Foreign Affairs / News

China reopens the rare metal exports, but leaves the EU out

14
November 2025
By Paolo Bozzacchi

Forget Houston. Beijing, we have a problem. China has lifted its export ban to the U.S. on several rare metals essential to the digital and energy transitions, yet the EU remains conspicuously excluded.

The sectors most affected include semiconductors and defense. The industries that stand to benefit, among others, are those producing electric vehicle batteries, fiber-optic cables, and infrared sensors. With the materials at the heart of this story being antimony, gallium, graphite, and germanium. 

The decision marks one of the clearest signals yet of easing tensions in a trade conflict that has defined relations between the world’s two largest economies. China controls roughly 70% of global refining capacity for rare earths and critical materials, meaning its policy choices inevitably ripple through global markets. 

The timing is no coincidence. The move comes on the heels of the 30 October Busan summit, though officials on both sides suggest Beijing’s recalibration was already underway well before Donald Trump’s second inauguration.
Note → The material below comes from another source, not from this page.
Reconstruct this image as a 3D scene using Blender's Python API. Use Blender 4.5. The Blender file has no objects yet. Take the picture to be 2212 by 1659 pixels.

For now, the economic interdependence between Washington and Beijing appears to outweigh hardline rhetoric on both sides.

Attention now turns to the next set of reciprocal gestures: reopening agricultural markets, new commitments from Beijing to curb fentanyl precursors flowing into the U.S., and a possible rollback in Washington of planned tariff hikes on Chinese imports.

The Chinese ban on the EU remains

Europe, however, finds itself on the outside looking in. Beijing is clearly playing a two-track game, extending a selective reopening to the U.S. while maintaining export restrictions on rare earths and critical metals bound for the EU. 

Brussels is responding carefully, even cautiously. A European Commission spokesperson called China’s decision “an appropriate and responsible step,” but beneath the diplomatic language lies a stark reality: there is little cause for celebration. 

Europe remains deeply dependent on Chinese inputs, and the Critical Raw Materials Act will not transform that picture overnight. 

For the EU, the strategic imperative is becoming clearer. It must accelerate direct negotiations with Beijing or risk missing a shifting geopolitical tide that Washington has already begun to ride.